Consumer groups said they already are planning a robust response to publicize the data widely on websites and in social media.

“The numbers are going to be terrible," said Piña. "It will be a tsunami that will create an immediate impact on access to capital.”

Silver agreed.

“The data and public accountability is critically important so we know which lending institutions are doing a good job and which need to step up,” he said.

But bankers say the rule will be costly and painful. Some questioned how fair-lending laws would be applied to small-business borrowers. They noted HMDA reporting is linked with a clearer set of statutes related to redlining in the housing sphere.

“Unlike HMDA, where there are very clear fair-lending requirements, it is less clear what the law and regulatory doctrine is around fair lending to small businesses,” said Joe Thomas, president and CEO of the $837 million-asset Freedom Bank of Virginia in Fairfax. “It's important that there are guidelines around how fair lending to small businesses will be evaluated as an important part of the rulemaking.”

The rulemaking is so contentious that the bureau dragged its feet for more than a decade and ultimately was forced to issue a proposal only after being sued in 2019 by the California Reinvestment Coalition.

“An overarching concern with this new rule is that all of this new data will be used for fair-lending supervision and enforcement by the government, as well as for litigation by the public,” said Richard Horn, co-managing partner at the law firm Garris Horn and a former CFPB senior counsel and special advisor.

Bankers are expected to ask the CFPB during the 90-day comment period for broad exemptions for small banks. Currently the proposed rule covers any financial institution that originates 25 or more small-business loans a year. An outline of the plan released last year by then-CFPB Director Kathy Kraninger considered exempting lenders with under $200 million of assets.

"Why bother with an exemption at all if they are going to set the bar that ridiculously low?" Camden Fine, president and CEO of Calvert Advisors, said of the current proposed 25-loan threshold.

Fine, a former head of the Independent Community Bankers of America, said Kraninger's alternative approach "was better, but even that is very low by Dodd-Frank Act standards."

"Community banks are the nation’s backbone when it comes to small business lending," he said. "Is the administration trying to throttle small-business lending by setting such an absurdly low exemption threshold?

Consumer advocates had urged the CFPB to be consistent with the 2015 HMDA rule, which gave an exemption to lenders that originate fewer than 25 loans a year. But last year the Trump administration, citing regulatory burdens on small banks, raised the HMDA threshold to 100 loans.
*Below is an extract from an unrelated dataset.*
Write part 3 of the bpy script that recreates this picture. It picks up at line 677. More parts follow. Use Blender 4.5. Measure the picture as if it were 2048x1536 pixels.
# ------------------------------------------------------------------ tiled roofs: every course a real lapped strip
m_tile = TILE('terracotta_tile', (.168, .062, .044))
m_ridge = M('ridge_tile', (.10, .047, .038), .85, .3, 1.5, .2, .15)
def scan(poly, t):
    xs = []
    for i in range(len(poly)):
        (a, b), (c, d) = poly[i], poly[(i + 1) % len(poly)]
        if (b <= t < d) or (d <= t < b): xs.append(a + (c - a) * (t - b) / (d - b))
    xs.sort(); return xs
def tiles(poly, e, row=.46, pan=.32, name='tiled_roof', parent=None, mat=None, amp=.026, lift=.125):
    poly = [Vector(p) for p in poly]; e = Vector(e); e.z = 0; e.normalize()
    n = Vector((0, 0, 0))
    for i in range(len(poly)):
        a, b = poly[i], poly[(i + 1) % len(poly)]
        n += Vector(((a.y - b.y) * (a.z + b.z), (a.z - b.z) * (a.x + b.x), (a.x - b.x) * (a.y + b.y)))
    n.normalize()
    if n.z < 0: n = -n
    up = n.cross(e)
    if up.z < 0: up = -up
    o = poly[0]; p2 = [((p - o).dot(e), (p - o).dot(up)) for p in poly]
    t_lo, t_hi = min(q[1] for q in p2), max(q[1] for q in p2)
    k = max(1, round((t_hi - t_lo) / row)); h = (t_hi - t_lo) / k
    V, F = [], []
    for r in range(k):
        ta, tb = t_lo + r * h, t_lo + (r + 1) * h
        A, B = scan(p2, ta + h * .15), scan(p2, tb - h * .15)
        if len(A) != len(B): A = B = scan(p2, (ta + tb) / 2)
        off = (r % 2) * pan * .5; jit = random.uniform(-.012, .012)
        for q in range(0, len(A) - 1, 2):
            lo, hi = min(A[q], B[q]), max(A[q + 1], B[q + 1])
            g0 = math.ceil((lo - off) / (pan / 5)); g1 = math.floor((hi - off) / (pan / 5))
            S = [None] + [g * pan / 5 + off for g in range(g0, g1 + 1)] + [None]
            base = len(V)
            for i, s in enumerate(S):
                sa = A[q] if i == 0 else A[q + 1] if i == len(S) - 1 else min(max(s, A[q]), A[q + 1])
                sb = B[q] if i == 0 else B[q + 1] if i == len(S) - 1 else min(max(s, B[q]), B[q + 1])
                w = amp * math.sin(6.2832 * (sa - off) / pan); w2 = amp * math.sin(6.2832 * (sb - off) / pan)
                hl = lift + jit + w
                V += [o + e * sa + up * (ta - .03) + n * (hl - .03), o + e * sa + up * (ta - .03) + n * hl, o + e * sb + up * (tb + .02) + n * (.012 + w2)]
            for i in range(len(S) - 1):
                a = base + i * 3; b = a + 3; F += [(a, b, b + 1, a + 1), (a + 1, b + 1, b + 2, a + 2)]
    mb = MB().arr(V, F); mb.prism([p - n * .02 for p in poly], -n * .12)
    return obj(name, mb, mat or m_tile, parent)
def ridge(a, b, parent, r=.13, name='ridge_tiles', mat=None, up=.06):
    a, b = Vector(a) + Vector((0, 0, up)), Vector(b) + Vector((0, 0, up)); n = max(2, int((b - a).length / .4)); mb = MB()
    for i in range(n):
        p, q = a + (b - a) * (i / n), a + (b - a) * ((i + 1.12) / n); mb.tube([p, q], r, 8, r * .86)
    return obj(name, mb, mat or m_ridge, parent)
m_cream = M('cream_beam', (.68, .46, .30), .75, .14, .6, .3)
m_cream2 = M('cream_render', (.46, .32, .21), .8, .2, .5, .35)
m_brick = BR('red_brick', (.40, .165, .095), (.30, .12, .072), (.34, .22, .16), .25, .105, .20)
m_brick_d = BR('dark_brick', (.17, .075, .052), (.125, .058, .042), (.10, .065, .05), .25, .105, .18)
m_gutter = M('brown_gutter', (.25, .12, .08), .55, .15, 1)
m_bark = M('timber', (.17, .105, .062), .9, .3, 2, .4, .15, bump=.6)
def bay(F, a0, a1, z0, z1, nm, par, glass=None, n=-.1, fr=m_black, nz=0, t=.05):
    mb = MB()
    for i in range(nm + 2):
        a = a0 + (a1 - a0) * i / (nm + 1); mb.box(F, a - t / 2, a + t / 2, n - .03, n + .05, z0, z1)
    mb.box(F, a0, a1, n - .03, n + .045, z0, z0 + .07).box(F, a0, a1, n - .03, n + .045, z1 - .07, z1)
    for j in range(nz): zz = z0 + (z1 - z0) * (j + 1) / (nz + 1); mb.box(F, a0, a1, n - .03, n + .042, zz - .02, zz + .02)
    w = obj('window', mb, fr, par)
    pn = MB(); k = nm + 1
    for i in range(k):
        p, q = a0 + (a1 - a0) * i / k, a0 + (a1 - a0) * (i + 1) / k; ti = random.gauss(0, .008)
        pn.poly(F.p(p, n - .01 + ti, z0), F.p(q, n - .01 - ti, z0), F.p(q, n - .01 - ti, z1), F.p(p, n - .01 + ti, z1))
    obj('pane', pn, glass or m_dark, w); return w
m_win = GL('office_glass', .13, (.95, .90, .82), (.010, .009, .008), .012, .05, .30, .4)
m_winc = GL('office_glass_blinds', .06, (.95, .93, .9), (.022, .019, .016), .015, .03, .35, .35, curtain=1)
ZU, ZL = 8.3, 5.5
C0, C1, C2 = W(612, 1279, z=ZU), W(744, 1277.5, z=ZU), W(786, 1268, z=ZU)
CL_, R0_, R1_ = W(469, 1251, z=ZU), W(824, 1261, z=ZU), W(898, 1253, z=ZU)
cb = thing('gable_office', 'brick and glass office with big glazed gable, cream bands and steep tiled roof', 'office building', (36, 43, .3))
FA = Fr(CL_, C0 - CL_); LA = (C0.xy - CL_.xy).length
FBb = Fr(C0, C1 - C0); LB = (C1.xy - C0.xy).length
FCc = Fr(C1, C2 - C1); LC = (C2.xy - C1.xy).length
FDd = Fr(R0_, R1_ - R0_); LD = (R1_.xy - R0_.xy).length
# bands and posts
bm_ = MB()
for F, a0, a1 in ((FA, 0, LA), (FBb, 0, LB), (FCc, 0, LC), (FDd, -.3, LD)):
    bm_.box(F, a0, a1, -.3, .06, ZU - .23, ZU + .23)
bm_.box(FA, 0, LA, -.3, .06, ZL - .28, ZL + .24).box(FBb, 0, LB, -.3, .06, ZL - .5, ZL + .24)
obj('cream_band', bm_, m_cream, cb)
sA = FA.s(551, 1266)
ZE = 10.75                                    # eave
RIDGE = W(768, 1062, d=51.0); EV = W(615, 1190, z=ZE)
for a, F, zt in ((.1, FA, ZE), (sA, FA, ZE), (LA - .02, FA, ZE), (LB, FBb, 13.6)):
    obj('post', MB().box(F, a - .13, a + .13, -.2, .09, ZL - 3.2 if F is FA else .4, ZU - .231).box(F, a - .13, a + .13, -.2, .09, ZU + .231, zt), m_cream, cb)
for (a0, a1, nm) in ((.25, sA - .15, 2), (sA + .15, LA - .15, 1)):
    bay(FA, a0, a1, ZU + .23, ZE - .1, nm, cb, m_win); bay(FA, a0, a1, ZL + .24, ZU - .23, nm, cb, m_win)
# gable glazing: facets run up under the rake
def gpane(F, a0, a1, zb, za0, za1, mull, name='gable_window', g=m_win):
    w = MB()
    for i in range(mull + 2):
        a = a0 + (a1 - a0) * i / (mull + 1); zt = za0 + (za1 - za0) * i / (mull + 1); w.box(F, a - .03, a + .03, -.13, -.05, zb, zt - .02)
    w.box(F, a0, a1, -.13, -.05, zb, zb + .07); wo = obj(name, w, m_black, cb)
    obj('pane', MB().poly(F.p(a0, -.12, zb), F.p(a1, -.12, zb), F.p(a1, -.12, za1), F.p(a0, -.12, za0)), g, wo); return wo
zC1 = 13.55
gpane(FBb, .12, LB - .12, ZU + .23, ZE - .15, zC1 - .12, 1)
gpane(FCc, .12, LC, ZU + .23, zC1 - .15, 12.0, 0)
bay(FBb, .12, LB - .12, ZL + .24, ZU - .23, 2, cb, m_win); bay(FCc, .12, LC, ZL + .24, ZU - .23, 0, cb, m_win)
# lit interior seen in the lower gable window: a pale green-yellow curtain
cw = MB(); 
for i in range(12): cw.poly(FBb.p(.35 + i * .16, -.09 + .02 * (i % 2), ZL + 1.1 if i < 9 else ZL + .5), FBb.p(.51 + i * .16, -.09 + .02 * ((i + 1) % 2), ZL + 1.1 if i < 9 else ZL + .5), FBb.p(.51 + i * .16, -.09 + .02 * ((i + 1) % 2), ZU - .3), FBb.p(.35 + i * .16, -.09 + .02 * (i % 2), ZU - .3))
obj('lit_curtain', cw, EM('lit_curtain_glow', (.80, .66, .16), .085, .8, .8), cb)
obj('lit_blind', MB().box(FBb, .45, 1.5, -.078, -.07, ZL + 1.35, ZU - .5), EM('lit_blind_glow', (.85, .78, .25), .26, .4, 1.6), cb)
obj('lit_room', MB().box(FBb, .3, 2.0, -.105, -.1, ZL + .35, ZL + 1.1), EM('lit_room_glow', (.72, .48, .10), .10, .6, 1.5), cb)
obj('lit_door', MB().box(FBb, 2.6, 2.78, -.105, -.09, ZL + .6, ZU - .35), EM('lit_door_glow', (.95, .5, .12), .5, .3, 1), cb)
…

Noah W. Wilcox, CEO of the $282.5 million-asset Grand Rapids State Bank in Minnesota, wrote on Twitter: “The CFPB proposed exemption from 1071 at 25 or fewer loans is a complete insult to the community banks that lead the nation in small business lending. We need a robust exemption and these businesses deserve it!”

Many bankers said small-business lending is a vehicle for solving income inequality and systemic racism. But they said the data collection could result in a lending pullback because of the high cost of compliance.

“It will be another big burden, another example of increasing compliance costs to solve a policy goal which may or may not be solvable through this,” said Barry at Capital Bank. He said he would need to hire more staff and potentially switch technology vendors to comply.

There also is the question of how the CFPB will use the data to compare small-business loans across thousands of very different financial institutions and small-business credit products. Bank lawyers say there are plenty of good reasons why loan applicants are denied even if those reasons are unclear from the data. Loan officers use discretion and subjectivity in making decisions about which small-business loans to approve.

“Each loan is like a work of art. It has to be underwritten based upon these idiosyncratic aspects of a small business: what industry it is in, what geography, what level of capital, what stage of growth,” said Thomas. “It is a complicated process to make an objective credit decision to help a small-business owner succeed or gain access to capital.”